# Given task
Leaving out every picture, retype the lines below from the top through the one that contains "import numpy as np".

-------- Data block

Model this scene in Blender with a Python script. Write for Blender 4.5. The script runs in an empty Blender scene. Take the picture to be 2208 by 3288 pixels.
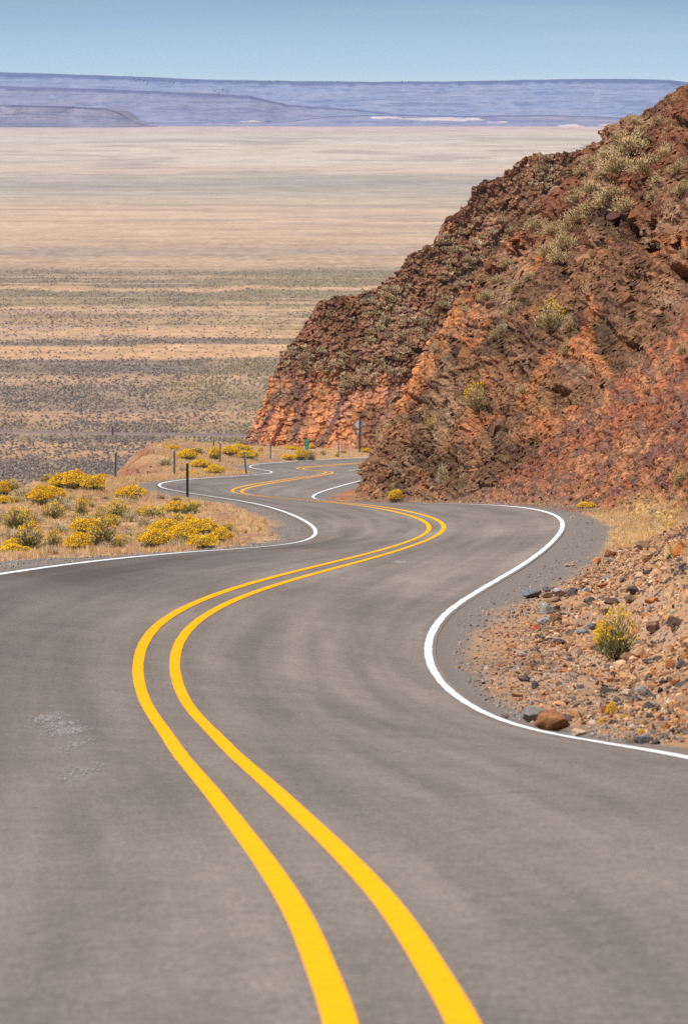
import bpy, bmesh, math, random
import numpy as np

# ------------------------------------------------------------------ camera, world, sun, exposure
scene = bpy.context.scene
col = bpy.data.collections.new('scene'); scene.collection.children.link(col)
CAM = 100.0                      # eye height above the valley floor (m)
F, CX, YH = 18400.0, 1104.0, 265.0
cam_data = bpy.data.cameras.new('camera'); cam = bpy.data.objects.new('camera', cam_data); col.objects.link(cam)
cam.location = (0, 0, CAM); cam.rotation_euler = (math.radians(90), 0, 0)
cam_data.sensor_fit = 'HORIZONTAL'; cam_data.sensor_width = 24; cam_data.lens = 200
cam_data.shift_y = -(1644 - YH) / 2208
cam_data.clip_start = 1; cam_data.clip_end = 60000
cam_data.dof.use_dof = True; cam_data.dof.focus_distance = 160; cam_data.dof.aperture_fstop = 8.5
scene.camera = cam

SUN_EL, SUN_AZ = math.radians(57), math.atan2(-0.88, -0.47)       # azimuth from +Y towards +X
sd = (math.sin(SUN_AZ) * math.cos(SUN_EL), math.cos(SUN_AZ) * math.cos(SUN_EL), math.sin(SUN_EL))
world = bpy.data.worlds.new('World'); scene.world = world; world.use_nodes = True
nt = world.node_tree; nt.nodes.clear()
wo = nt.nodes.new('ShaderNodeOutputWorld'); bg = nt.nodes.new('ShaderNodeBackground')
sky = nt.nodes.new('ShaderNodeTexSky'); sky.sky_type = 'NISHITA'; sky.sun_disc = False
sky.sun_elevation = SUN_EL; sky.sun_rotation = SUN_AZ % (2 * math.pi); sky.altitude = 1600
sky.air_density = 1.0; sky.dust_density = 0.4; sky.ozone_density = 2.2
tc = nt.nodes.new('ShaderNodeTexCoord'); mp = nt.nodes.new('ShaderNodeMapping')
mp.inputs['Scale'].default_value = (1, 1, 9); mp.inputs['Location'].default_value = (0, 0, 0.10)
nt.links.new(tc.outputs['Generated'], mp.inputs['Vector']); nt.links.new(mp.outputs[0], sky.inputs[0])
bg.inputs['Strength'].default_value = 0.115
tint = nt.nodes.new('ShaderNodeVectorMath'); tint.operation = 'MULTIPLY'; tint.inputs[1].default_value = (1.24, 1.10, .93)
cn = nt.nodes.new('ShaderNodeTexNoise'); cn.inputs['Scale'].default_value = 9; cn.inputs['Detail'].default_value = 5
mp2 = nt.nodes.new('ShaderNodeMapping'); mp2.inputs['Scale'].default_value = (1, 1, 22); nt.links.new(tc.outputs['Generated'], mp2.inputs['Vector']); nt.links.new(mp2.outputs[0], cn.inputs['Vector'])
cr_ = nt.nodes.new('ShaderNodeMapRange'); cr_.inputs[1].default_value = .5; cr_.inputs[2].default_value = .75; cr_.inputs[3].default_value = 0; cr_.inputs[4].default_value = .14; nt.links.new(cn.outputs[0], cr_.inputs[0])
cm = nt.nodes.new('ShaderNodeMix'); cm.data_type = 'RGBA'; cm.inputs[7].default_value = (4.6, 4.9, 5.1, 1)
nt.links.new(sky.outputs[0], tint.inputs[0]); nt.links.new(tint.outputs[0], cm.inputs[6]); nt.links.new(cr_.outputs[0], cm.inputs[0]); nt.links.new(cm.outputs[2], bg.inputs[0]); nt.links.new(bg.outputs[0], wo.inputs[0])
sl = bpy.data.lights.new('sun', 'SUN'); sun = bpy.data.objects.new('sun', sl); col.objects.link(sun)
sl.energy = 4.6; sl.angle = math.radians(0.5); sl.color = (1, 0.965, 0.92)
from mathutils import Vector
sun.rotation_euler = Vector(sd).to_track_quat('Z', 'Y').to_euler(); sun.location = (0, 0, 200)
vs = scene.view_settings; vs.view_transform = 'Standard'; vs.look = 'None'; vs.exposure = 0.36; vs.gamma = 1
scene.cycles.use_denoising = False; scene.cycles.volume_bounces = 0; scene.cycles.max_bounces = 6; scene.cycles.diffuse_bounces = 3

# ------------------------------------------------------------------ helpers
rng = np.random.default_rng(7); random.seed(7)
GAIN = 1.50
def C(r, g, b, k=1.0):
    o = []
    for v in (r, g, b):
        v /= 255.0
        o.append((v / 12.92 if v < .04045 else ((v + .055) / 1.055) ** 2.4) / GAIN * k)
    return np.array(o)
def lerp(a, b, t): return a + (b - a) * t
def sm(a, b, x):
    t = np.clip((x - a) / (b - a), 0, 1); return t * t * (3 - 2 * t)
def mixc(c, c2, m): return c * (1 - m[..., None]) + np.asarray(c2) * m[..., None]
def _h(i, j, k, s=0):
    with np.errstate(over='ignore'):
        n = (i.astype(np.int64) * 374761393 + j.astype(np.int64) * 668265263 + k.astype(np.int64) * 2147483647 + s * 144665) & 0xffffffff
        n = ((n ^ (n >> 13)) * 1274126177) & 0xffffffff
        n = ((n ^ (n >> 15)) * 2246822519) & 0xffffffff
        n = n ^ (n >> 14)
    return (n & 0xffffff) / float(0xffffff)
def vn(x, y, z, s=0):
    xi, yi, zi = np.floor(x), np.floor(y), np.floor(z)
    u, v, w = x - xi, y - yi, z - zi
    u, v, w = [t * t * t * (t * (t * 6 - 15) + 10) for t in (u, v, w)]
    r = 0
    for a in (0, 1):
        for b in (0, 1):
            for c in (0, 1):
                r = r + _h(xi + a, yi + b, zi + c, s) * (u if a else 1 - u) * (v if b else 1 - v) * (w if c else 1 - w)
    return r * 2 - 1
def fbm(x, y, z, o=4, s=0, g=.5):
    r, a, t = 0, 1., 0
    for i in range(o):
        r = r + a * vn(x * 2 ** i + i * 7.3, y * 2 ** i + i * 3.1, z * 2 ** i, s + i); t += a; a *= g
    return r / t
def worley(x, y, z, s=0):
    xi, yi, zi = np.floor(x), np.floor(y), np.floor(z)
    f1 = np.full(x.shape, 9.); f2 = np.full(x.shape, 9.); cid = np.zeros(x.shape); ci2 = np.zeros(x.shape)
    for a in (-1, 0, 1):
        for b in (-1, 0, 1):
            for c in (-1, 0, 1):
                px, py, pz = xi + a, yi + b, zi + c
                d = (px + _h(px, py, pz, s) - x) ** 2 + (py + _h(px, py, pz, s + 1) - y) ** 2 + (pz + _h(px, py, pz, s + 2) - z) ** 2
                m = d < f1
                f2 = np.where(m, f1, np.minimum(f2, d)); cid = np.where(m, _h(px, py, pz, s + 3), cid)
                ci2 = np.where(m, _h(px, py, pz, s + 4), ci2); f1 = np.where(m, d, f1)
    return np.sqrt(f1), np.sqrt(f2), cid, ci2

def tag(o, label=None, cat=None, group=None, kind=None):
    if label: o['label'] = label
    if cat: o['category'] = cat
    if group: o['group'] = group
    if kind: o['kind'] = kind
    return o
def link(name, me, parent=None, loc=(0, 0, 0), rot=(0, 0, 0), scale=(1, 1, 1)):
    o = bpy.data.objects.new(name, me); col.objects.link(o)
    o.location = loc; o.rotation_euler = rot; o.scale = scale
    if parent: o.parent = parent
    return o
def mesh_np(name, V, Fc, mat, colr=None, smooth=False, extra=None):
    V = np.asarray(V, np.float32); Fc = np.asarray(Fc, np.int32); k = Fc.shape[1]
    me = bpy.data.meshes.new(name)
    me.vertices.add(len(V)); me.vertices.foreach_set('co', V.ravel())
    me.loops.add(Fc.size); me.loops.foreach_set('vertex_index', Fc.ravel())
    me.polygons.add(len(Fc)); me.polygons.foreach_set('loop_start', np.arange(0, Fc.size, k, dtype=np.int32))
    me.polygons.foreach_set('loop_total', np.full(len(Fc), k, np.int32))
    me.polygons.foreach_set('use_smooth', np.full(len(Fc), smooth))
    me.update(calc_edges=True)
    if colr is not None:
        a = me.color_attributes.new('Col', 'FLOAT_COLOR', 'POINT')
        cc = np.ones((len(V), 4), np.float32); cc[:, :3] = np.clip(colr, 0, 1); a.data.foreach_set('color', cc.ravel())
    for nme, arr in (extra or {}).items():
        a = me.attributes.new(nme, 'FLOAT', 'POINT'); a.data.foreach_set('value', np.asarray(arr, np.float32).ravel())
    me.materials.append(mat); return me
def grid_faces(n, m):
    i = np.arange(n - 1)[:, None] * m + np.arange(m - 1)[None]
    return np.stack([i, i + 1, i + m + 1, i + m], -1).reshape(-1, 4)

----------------

# Answer to the task
Model this scene in Blender with a Python script. Write for Blender 4.5. The script runs in an empty Blender scene. Take the picture to be 2208 by 3288 pixels.
import bpy, bmesh, math, random
import numpy as np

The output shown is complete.